Proposition 2.19: The following are equivalent for any $A$ module $N$:
(i) $N$ is flat
(ii) If $0 \rightarrow M' \rightarrow M \rightarrow M'' \rightarrow 0$ is any exact sequence of $A$ modules, the tensored sequence $0 \rightarrow M' \otimes N \rightarrow M \otimes N \rightarrow M'' \otimes N \rightarrow 0$ is exact

As far as I understand, (i) and (ii) are identical: (i) says $N$ is flat, (ii) spills out the definition of flat. What is there to prove? The book says:

(i) is implied and implied by (ii) by taking a long exact sequence and splitting into short exact sequences

I don't understand what long exact sequence I need to consider, because to me, the proposition looks like a tautology.

Best Answer

Atiyah-Macdonald says "exact sequence" to mean "long exact sequence". The definition of flatness says that tensoring preserves long exact sequences.
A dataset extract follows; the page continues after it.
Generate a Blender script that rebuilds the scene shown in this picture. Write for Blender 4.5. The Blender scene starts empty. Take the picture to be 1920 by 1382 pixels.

Characterisation (ii) tells us that it if a module preserves short exact sequences on tensoring, then it must preserve long exact sequences on tensoring.

So if we are given an LES, we can break it up into SESes, apply flatness-on-SES to prove flatness-on-LES.

I was confused, since I implicitly assume "exact sequence = SES" as I am following multiple books at the same time.